I have of late been pondering the concept of waiting. It seems that I, and several of my dearest friends are in a season of wait. For some it can be described at a time of dread of the unknown, for some a period of expectation, some hope, some a stall out-- for me it is a season of preparation. (I so badly want to burst into the song from the Lion King -- Some Disney friends are rubbing off on me. )
Be prepared. What am I being prepared for? I have no idea. That has been the theme lately. I don't know, and I don't have to-- it is not my responsibility to move... yet.
When I dance half the time I am waiting for the next move to be lead. If I think I know what is coming and I act on that I over jump the leader and mess the whole thing up. If I am afraid to move -- second guessing the lead I felt, again, I have botched things up. (Thank God for great leaders who can handle my following and still have amazing dances!) So what should I be? I am prepared, I am waiting. Every muscle in my body is ready to move, my balance is stable, my weight committed -- I am ready to go! Go where dunno. But I am ready. Waiting takes as much skill and strength as doing, but when the times comes we cannot hold back.

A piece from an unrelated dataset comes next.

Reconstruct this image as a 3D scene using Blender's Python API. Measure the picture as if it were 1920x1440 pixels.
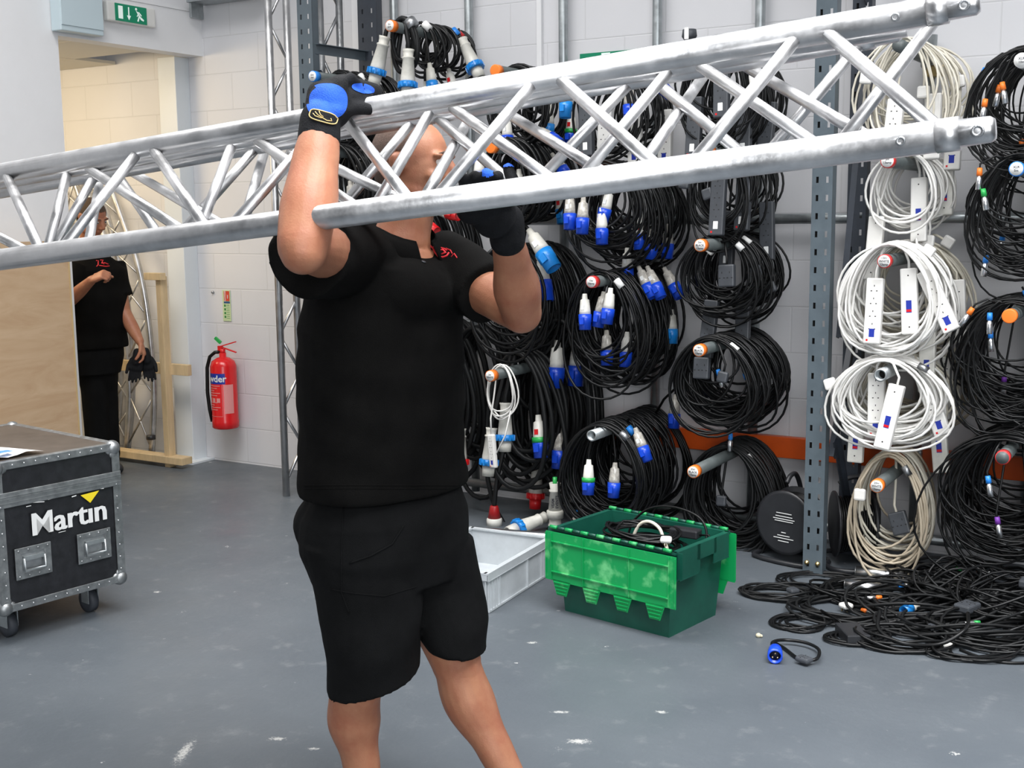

Perhaps God is waiting for us to be on the right foot, or even he is wanting us to build up enough momentum to fly into the new adventure he has for us. But whatever awaits, are we prepared? Waiting is not a bad thing, it is simply the compression before the tension. The Potential energy before kinetic. And when you have been given, granted even, a long period of waiting thank God, because he is about to do something AWESOME. Ready?